Entre dezembro passado e abril de 2009, a Receita contabilizou movimento "atípico" de R$ 4 bilhões em compensações. A Contribuição de Intervenção sobre o Domínio Econômico (Cide) sobre combustíveis é um exemplo de tributo que teve sua arrecadação reduzida de modo expressivo e imprevisível. No primeiro trimestre, os valores referentes a esse tributo tiveram queda expressiva em função de compensações. A Petrobras foi a maior responsável por esse comportamento atípico da Cide.

Lettieri recusou-se a comentar a polêmica com a Petrobras, mas as informações oficiais sobre a Cide-combustíveis, disponíveis na página da Receita na internet, mostram arrecadação de apenas R$ 816 milhões nos primeiros cinco meses de 2009 - queda real de 76,54% sobre o mesmo período de 2008.

Em maio, a Petrobras divulgou detalhada nota explicando que, considerando variações cambiais, ajustou suas apurações de lucro e tributos, especialmente Imposto de Renda (IRPJ) e Contribuição Social sobre o Lucro Líquido (CSLL). Ela adotou o regime de caixa de janeiro a dezembro de 2008. A Petrobras garantiu que agiu de acordo com a lei e identificou créditos de R$ 2,14 bilhões em dezembro do ano passado. Por outro lado, reconheceu que teria de pagar R$ 1 bilhão, mas esse valor foi recolhido em janeiro de 2009. A empresa usou esse crédito de R$ 1,14 bilhão para compensar pagamentos das contribuições Cide, PIS e Cofins.

Depois da publicação de reportagem mostrando as compensações da Petrobras, a Receita informou, sem citar a estatal, que a mudança da apuração do lucro, do regime de competência para o de caixa, seria irregular.

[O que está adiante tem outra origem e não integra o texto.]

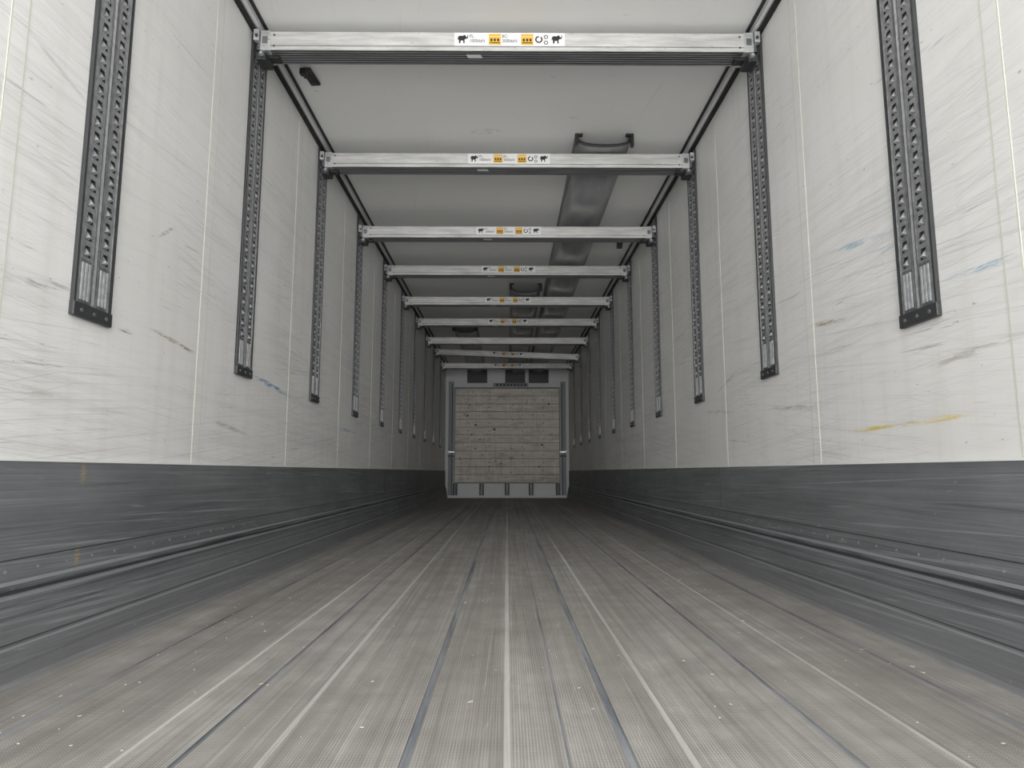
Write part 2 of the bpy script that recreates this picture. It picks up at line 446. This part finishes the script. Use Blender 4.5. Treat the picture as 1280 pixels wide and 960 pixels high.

As atuais normas de compensação servem, para a Receita, como arma de planejamento tributário "agressivo".  No caso de grandes empresas, uma fiscalização sobre compensações pode durar até um ano. Nesse cenário, o coordenador alega que há total inversão do princípio da indisponibilidade do interesse público. Isso significa que a receita tributária que financia despesas públicas fica subordinada a interesses particulares. Se a agressividade do primeiro trimestre continuar, o planejamento da fiscalização pode ser alterado se for necessário desviar o foco para as compensações.

No início de julho, Lettieri participou de seminário sobre administração tributária organizado pela Organização para Cooperação e o Desenvolvimento Econômico (OCDE), em Paris. Ele relata que, na França, o governo abriu exceção para permitir, durante a crise econômica, a compensação do Imposto de Renda das empresas com um tributo cobrado das corporações. A queda na arrecadação desse tributo foi de 90% no período janeiro-maio. "Precisamos mudar o sistema. O que é exceção em muitos países, aqui é regra", compara.

Na avaliação da Receita, o Brasil precisa de normas legais mais equilibradas para as compensações de tributos. O coordenador admite que é necessário dar alguma flexibilidade aos contribuintes, mas, ao mesmo tempo, é fundamental preservar a capacidade de previsão da arrecadação.